Syria conflict
Fighters from a coalition of rebel groups called "Jaish al Fateh", also known as "Army of Fatah" (Conquest Army), rest with their weapons near Zeyzoun thermal station in al-Ghab plain in the Hama countryside July 29, 2015. The fighters took control of the thermal station from forces loyal to Syria's President Bashar al-Assad, activists said. Reuters/Ammar Abdullah

BEIRUT (Reuters) - The Syrian army and allied militia have regained control over several northwestern villages from insurgents on a plain crucial for defending costal areas that Damascus holds, a group monitoring the war said on Saturday.

The military is battling insurgents including al Qaeda's Syria wing Nusra Front and the Islamist group Ahrar al-Sham for control of Sahl al-Ghab, a plain that runs alongside the western coastal mountains as well as lying close to Hama city.

The insurgents launched an attack this week in the area but the government has fought back using aerial bombardments, the Syrian Observatory for Human Rights said.

The Syrian air force pounded the area more than 270 times in four days, the Observatory said, and by Saturday government forces had retaken several villages and areas located inside the plain.

These included Khirbat al-Naqus and Mansoura as well as surrounding areas, it said. Thearmy had also won back Ziyadia village and Zezoun power station, one of the country's major thermal power plants, which Nusra Front said it had captured earlier in the week.

A total of 39 combatants had been killed in the recent violence, the Observatory said.

State news agency SANA reported late on Friday that the army had taken control of Ziyadia and Zezoun as well as other locations and had "eliminated many terrorists".

Insurgents have made advances against the military in several parts of Syria in recent months, including capturing most of Idlib province to the northeast of Sahl al-Ghab plain.
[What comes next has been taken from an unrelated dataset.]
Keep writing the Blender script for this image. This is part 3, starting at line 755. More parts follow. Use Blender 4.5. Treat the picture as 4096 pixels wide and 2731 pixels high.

Syrian President Bashar al-Assad alluded to military setbacks last Sunday when he said the army had been forced to give up some areas in order to hold onto more important ones during the four-year conflict.

Syria's western flank, which runs in part along the Mediterranean coast and Lebanese border, is home to major cities including Damascus and is seen as crucial for Assad's hold on power.